Nicaraguan Cardinal Leopoldo Brenes asked on Sunday to pray for Catholic Bishop Rolando Alvarez, sentenced on Friday to 26 years in prison after refusing to go to the United States with opponents released from prison and expelled from Nicaragua.
Someone told me: “What can we do for Monsignor Rolando. To pray, that is our strength, to pray so that the Lord gives him strength, gives him discernment in all his actions,” Brenes said at the end of the mass he performed in the Managua Cathedral.
Brenes, who also serves as Archbishop of Managua, also asked in his brief message that “there be no hatred or rancor” because the Christian “has to love and has to forgive intensely,” he added.
Before the mass, the cardinal told journalists that the Church accompanies both Alvarez and the 222 opponents released from prison and exiled on Thursday to the United States.
“You heard their feelings when they arrived there, that they were happy. We continue to accompany them as we have done through prayer,” Brenes said.
Pope Francis said Sunday he was “concerned” and “saddened” by the situation in Nicaragua, especially for Bishop Alvarez.
“I cannot fail to remember with concern the bishop of Matagalpa, Monsignor Rolando Alvarez, whom I love so much,” he added, and “also the people who have been deported to the United States.”
Among those released and expelled from Nicaragua this week are former presidential candidates, journalists, former Sandinista guerrilla commanders, former ministers and former diplomats.
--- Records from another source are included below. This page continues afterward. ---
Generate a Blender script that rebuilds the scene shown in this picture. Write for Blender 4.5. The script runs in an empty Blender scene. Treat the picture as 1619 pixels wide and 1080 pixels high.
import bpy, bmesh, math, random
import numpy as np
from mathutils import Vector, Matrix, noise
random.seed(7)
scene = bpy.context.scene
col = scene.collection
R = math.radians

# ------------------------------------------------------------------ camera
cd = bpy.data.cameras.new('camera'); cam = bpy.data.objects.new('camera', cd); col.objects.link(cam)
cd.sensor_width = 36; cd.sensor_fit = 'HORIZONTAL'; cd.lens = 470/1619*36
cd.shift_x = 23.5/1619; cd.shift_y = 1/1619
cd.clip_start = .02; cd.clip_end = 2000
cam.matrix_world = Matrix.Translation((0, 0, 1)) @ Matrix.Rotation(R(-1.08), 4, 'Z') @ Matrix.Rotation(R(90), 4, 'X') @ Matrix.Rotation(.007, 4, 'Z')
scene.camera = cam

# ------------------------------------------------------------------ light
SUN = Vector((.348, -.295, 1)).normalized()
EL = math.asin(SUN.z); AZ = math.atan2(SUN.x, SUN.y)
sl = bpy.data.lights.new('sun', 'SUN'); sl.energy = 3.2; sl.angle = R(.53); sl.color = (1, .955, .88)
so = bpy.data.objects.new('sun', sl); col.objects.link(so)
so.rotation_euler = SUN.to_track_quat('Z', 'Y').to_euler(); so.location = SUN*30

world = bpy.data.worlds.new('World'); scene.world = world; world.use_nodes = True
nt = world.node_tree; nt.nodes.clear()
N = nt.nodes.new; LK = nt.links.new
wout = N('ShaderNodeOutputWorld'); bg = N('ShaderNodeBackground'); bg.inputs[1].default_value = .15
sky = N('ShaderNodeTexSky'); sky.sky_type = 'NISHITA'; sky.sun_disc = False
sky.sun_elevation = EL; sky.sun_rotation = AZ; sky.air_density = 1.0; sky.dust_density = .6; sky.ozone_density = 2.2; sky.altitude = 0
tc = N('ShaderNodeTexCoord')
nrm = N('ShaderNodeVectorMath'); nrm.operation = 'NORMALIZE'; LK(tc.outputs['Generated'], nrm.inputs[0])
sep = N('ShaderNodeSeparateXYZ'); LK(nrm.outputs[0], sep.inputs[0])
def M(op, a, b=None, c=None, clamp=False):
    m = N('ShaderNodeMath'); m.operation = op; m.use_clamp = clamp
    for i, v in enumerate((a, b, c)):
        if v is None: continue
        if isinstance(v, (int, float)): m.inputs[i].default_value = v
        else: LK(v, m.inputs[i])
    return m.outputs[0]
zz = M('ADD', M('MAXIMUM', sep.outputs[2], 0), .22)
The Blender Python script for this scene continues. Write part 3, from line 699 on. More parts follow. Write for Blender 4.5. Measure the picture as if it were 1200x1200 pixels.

All of them were deprived of their political rights and stripped of their nationality, at a time when Ortega faces pressures due to the growing authoritarianism of his government.
On Saturday, thousands of people marched in Managua to show their support for President Daniel Ortega’s decision to release and expel to the United States the opponents, accused of being “traitors to the homeland”.